What RBI should have done was to inflict severe and profits-debilitating penalties on banks, so that its shareholders raised a stink that reached the noses of the bonus-feeding fat cats running the banks. Instead, what it has done is to inflict increased disclosures. Before you turn your nose against it, remember, disclosures are good. But they have been abused and are falling off the map as a consumer-friendly regulatory response because companies have turned the idea on its head and overloaded consumers with so much information that it serves no purpose.

RBI needed to do was four things. One, disclosures — which it has done. Two, get banks to return the Rs 1.5 trillion consumers lost back to them. Three, put a penalty on banks that looks like one and hurts like one — not the statistically-insignificant fines that it imposed on banks for breaches of know your customer (KYC) norms that allow laundering money that could be used for terror activities, a breach exposed by Cobrapost. Four, hold the top management to account — we need to see some sackings at the top, not some helpless junior executives, who are merely following the incentives set by the management.

The Financial Sector Legislative Reforms Commission (FSLRC) report has taken existing regulations forward and to fix wrong incentives, has leaned on “claw backs” to top management.

“Bank supervisors must have powers to comprehensively look at human resource policy documents of a bank and recommend changes to the extent such policies impinge upon excessive risk-taking and soundness,” the report states. “The Board of Directors (BOD) and shareholders of banks must have the power to claw back payments made to the top management in line with the global trend of curbing excessive risk taking by the top management.

“Regulators must look at compensation policy and structure and its impact upon incentives and the ability of the bank to perform adequate risk management. The focus of supervisors should be upon the incentive implications of the compensation structure. There is a case for rules that require compensation to be spread over longer horizon, with provisions for claw back of payments in certain cases. While there is some thinking on framework for compensation in private and foreign banks, the same needs to be extended to public sector banks (PSBs). The legal and regulatory framework for compensation should give the BOD and shareholders the ability to push PSBs towards more rational compensation structures, given the deep links between the problems of risk management, operational controls of PSBs, and the flaws of compensation structure.”
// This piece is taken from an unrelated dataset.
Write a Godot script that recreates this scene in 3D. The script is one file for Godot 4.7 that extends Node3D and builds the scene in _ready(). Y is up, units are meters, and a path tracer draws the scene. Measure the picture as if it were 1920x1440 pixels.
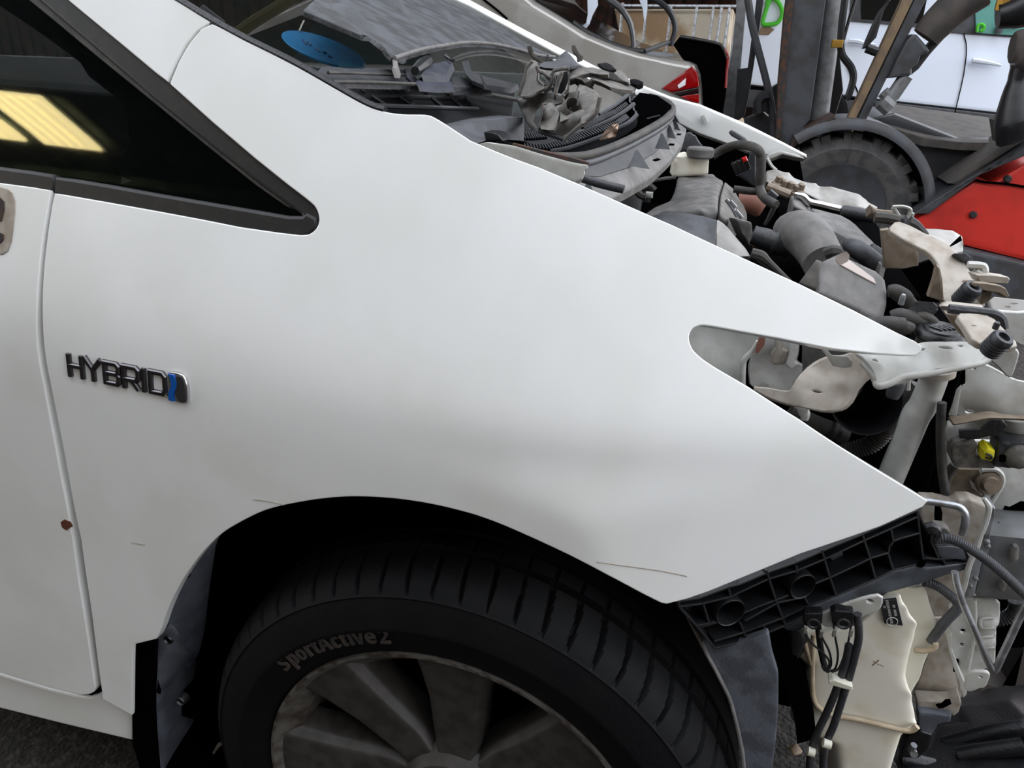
extends Node3D

# ---- set-up: camera, sky, lights, exposure -------------------------------------------------
func _ready():
	var cam := Camera3D.new()
	cam.name = "camera"
	cam.position = Vector3(0.2235, 1.1180, 0.5549)
	cam.rotation = Vector3(-0.40992, 0.27714, 0.02974)
	cam.fov = 54.055
	cam.near = 0.02
	cam.far = 200.0
	add_child(cam)
	cam.current = true
	var env := Environment.new()
	env.background_mode = Environment.BG_SKY
	var skm := ProceduralSkyMaterial.new()
	skm.sky_top_color = Color(0.785, 0.805, 0.84)
	skm.sky_horizon_color = Color(0.935, 0.94, 0.955)
	skm.sky_curve = 0.3
	skm.ground_bottom_color = Color(0.1, 0.095, 0.09)
	skm.ground_horizon_color = Color(0.2, 0.19, 0.18)
	skm.sun_angle_max = 1.0
	var sky := Sky.new()
	sky.sky_material = skm
	env.sky = sky
	env.background_energy_multiplier = 4.55
	env.ambient_light_source = Environment.AMBIENT_SOURCE_SKY
	env.tonemap_mode = Environment.TONE_MAPPER_LINEAR
	env.tonemap_exposure = 1.0
	env.sdfgi_enabled = true
	env.ssao_enabled = true
	env.ssil_enabled = true
	var we := WorldEnvironment.new()
	we.name = "world_environment"
	we.environment = env
	add_child(we)
	make_materials()
	setting()
	background()
	near_car()
	engine_bay()
	front_end()
	loose_things()

# ---- small tools -----------------------------------------------------------------------------
var car: Node3D
var names := {}
var MT := {}
var noise_a: Image
var noise_b: Image
var grain: Texture2D

func q(a: Array) -> PackedVector3Array:
	var r := PackedVector3Array()
	for i in range(0, a.size(), 3):
		r.append(Vector3(a[i], a[i + 1], a[i + 2]))
	return r

func called(n: String, parent: Node) -> String:
	var key := str(parent.get_instance_id()) + n
	var k: int = names.get(key, 0)
	names[key] = k + 1
	return n if k == 0 else "%s_%03d" % [n, k]

func thing(n: String, label: String, category: String, at := Vector3.ZERO, group := "") -> Node3D:
	var o := Node3D.new()
	o.name = called(n, self)
	o.position = at
	add_child(o)
	tag(o, label, category, group)
	return o

func tag(o: Node, label: String, category: String, group := ""):
	o.set_meta("label", label)
	o.set_meta("category", category)
	if group != "":
		o.set_meta("group", group)
	return o

func new_mesh() -> Dictionary:
	return {"v": PackedVector3Array(), "f": []}

# a named mesh under a thing or part; points are given in the place's own metres
func obj(n: String, m: Dictionary, material, parent: Node = self, angle := 38.0, label := "") -> MeshInstance3D:
	var o := MeshInstance3D.new()
	o.name = called(n, parent)
	var off := Vector3.ZERO
	var pn = parent
	while pn != self:
		off += pn.position
		pn = pn.get_parent()
	o.mesh = finish(m, angle, off)
	o.material_override = MT[material] if material is String else material
	o.cast_shadow = GeometryInstance3D.SHADOW_CASTING_SETTING_ON
	parent.add_child(o)
	if label != "":
		o.set_meta("label", label)
	return o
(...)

Claw backs go far, but not far enough. Beyond the regulatory space, there is a fifth weapon to fix the problem that will complete the circle of regulation, possibly plug every loophole and align incentives of bankers to those of consumers. But in order to pull that, we as consumers will need to reach out to lawmakers and get them to turn economic crimes into criminal offences. In other words, if a bank missells a product to consumers, there should be a jail term for top management — not any trainee, not any junior agent, not a middle-level advisor. If this sounds drastic, unviable, impossible, read what the Report of the Parliamentary Commission on Banking Standards in the UK has recommended. Released a week ago, on June 20, the report is a strong and unambiguous signal to bankers behaving like wolves.

“A more effective sanctions regime against individuals is essential for the restoration of trust in banking. The current system is failing: enforcement action against Approved Persons at senior levels has been unusual despite multiple banking failures. Regulators have rarely been able to penetrate an accountability firewall of collective responsibility in firms that prevents actions against individuals. The patchy scope of the Approved Persons Regime, which has left people, including many involved in the Libor scandal, beyond effective enforcement. The Commission envisages a new approach to sanctions and enforcement against individuals:

* all key responsibilities within a bank must be assigned to a specific, senior individual. Even when responsibilities are delegated, or subject to collective decision making, that responsibility will remain with the designated individual;

* the attribution of individual responsibility will, for the first time, provide for the full use of the range of civil powers that regulators already have to sanction individuals. These include fines, restrictions on responsibilities and a ban from the industry;

* the scope of the new licensing regime will ensure that all those who can do serious harm are subject to the full range of civil enforcement powers. This is a broader group than those to whom those powers currently extend;

* in a case of failure leading to successful enforcement action against a firm, there will be a requirement on relevant Senior Persons to demonstrate that they took all reasonable steps to prevent or mitigate the effects of a specified failing. Those unable to do so would face possible individual enforcement action, switching the burden of proof away from the regulators; and

* a criminal offence will be established applying to Senior Persons carrying out their professional responsibilities in a reckless manner, which may carry a prison sentence; following a conviction, the remuneration received by an individual during the period of reckless behaviour should be recoverable through separate civil proceedings.”

It’s time the Indian Parliament, particularly the members of the Standing Committee on Finance, picked this report and pushed for this one clause. In this clause that hits the vitals of bonus-at-any-cost banking criminals lies consumer redemption. Until then, let’s not get too hopeful — banks will continue to sell wrong products to us, hurt our financial lives, all under the benign eye and protection of its association, RBI.



  1. Srikanth says:

    “But no, even now RBI is interested in reputation of banks, not losses of consumers. “The reputation risk for individual institutions indulging in such activities for short term gains is high,” it says.”


    This was my opinion as well when I read the document – it seems more an attempt to “ring-fence” core-banking business from the fall-outs of mis-selling than to protect consumers from the ills of poor practices.

  2. Anup says:

    Its is high time RBI should intervene in this issues where banks have been constantly mis-selling wrong products without thinking about reputational risks which obvious is going to happen some or other day, but it would also come at the cost of RBI’s reputational risk where in a regulator will not be trusted to not interfering earlier when the damage was being done.

    Either ways there is reputational risk either for the banks now or later. Its better if RBI tries to settle the muddle to atleast show the work done as a regulator.